Estados como o de São Paulo e do Rio de Janeiro gastam mais com segurança do que com educação e saúde juntos. As constantes descontinuidades das políticas de segurança pública geram incertezas para os próprios agentes das forças policiais. Enquanto alguns tentam sempre se adaptar às novas diretrizes, outros sequer se importam com elas, consideradas transitórias, e se mantêm nas velhas diretrizes do desrespeito à vida e à dignidade da pessoa humana.
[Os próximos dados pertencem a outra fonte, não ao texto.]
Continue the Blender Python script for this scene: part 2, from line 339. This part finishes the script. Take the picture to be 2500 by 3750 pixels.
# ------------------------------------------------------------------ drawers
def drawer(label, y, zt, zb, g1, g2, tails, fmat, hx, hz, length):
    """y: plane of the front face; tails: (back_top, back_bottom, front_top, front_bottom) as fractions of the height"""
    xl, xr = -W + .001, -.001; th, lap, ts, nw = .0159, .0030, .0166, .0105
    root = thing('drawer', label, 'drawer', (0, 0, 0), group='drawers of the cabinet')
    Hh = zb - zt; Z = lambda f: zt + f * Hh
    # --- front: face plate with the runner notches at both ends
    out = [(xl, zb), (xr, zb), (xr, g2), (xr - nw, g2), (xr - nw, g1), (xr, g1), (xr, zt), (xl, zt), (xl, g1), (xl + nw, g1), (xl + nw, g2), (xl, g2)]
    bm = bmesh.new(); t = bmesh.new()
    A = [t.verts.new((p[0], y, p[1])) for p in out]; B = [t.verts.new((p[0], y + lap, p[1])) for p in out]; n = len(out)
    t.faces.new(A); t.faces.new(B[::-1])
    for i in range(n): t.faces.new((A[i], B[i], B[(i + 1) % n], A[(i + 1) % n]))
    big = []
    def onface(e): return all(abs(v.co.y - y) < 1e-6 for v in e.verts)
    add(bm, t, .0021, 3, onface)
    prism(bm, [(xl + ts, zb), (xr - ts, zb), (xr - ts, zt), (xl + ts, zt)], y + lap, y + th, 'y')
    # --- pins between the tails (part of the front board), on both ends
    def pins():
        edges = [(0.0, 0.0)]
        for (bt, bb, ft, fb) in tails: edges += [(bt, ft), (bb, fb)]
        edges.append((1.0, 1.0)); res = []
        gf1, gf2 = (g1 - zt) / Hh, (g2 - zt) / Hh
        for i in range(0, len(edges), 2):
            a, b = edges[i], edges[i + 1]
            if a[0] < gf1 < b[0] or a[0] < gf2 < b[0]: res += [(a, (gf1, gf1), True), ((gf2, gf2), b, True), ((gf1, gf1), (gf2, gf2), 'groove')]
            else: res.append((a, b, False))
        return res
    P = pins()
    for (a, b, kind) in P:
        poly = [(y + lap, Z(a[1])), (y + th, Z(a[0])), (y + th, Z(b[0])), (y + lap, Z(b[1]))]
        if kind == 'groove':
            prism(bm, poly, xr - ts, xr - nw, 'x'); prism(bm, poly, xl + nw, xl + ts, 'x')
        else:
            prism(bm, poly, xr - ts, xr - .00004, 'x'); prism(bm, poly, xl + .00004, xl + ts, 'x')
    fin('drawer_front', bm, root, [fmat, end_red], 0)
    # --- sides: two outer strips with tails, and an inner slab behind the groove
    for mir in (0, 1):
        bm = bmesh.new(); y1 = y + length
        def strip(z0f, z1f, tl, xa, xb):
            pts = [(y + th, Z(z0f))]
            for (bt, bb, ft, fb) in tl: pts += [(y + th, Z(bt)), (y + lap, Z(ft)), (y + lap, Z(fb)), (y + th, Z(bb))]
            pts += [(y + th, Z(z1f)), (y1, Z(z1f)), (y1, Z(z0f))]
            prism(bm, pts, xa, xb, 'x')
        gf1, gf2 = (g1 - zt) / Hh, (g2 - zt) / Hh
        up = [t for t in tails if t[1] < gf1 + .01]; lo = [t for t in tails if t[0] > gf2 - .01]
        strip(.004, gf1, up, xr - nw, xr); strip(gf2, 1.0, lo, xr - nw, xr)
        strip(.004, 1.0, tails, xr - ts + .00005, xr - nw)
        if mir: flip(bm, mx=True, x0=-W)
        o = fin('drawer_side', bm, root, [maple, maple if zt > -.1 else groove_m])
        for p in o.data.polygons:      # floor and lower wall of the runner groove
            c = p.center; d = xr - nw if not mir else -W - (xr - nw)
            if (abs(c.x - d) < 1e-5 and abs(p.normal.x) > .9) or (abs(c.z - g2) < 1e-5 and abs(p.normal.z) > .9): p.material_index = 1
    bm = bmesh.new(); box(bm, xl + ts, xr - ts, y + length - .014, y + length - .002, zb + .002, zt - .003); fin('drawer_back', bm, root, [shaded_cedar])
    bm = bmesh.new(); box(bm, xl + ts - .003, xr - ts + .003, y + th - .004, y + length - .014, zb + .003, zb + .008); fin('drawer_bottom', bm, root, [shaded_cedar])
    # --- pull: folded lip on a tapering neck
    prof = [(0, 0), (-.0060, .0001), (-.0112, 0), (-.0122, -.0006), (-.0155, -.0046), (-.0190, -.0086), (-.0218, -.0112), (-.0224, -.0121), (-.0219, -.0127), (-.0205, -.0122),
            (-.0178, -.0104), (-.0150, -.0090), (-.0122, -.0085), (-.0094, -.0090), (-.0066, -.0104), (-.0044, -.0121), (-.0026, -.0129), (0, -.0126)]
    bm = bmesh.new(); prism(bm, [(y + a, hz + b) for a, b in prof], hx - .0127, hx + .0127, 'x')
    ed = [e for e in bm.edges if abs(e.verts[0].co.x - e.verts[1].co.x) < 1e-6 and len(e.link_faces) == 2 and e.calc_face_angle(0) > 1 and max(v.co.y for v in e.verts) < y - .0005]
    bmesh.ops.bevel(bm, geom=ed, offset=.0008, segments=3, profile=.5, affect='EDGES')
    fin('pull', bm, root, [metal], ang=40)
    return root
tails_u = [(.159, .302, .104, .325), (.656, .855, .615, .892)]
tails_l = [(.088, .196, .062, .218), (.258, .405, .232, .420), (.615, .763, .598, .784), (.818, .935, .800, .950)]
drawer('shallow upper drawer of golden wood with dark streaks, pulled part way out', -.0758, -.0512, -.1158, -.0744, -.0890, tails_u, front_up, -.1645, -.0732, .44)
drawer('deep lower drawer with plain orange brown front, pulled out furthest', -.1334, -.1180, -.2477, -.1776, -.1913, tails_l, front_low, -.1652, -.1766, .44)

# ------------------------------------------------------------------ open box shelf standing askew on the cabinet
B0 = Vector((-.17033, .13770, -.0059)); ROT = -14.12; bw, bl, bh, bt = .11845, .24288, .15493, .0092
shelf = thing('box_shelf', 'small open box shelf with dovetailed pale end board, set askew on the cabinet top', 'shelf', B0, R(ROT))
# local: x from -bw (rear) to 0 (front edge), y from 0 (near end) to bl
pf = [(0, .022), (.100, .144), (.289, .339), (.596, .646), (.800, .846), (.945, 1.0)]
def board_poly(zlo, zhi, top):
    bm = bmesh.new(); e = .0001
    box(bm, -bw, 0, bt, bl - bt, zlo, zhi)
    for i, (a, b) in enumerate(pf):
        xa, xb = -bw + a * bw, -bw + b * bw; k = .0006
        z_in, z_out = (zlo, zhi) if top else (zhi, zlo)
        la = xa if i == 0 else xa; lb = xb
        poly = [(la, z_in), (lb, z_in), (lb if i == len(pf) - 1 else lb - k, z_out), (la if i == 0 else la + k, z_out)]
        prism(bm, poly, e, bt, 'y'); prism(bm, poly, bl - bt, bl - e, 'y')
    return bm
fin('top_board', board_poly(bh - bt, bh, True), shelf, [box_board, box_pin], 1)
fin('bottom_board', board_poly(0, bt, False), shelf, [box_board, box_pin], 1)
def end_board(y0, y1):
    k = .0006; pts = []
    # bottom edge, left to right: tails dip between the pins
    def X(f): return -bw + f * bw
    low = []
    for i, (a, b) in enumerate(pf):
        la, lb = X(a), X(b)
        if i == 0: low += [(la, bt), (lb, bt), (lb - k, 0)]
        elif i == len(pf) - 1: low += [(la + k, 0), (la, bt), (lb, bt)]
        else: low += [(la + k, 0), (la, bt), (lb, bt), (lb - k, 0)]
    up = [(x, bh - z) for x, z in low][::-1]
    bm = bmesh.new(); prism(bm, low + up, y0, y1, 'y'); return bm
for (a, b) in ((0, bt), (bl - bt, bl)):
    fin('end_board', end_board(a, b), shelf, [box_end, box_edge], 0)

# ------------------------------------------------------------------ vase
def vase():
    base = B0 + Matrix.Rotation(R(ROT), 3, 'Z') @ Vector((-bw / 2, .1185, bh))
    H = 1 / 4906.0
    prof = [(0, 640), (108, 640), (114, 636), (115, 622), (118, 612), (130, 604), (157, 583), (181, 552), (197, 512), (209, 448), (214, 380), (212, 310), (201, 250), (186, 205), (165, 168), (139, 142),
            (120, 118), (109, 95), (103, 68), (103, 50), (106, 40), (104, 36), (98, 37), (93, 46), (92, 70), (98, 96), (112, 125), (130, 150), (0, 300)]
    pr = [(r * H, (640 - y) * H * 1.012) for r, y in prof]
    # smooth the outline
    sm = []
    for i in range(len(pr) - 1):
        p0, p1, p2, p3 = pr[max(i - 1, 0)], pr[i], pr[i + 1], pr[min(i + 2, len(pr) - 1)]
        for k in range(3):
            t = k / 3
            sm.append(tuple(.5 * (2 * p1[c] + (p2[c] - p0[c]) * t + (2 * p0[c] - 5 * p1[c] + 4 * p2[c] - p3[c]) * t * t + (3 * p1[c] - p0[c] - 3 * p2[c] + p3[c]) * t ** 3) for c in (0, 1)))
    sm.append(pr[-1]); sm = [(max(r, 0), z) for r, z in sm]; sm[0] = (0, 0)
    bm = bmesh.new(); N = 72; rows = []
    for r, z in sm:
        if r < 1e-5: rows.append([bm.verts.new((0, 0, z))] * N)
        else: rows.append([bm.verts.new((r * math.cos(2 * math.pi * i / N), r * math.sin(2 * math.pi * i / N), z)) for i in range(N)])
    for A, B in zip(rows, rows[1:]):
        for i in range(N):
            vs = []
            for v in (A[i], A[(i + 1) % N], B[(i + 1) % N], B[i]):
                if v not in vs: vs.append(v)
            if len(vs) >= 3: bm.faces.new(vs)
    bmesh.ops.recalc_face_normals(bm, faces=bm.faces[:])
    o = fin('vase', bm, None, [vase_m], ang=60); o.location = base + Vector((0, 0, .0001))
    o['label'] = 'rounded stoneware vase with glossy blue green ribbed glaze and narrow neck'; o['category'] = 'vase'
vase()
Muitos policiais estão apreensivos com a elevação do índice de violência do Estado, cuja execução lhes compete, colocando-os contra a própria sociedade. Não são poucos os casos de afastamento de atividade por problemas psiquiátricos, assim como o suicídio de policiais. Parcela dos policiais tem adoecido na medida em que são vistos pela sociedade, pelos vizinhos e até por familiares como matadores fardados. Há uma demanda para que sejam vistos como trabalhadores exercentes de suas atividades com profissionalismo, a fim de que ao final de cada jornada possam voltar para suas casas vivos, sem risco de vida e com o reconhecimento pelos serviços que tenham prestado à sociedade. Mas isto só será possível se os que ordenam a política de confronto forem responsabilizados. E o caminho não é a ONU. É o Tribunal Penal Internacional que julga crimes contra a humanidade, que o governador paulista não citou. Diante do TPI, o governador paulista não diria “Tô nem aí”.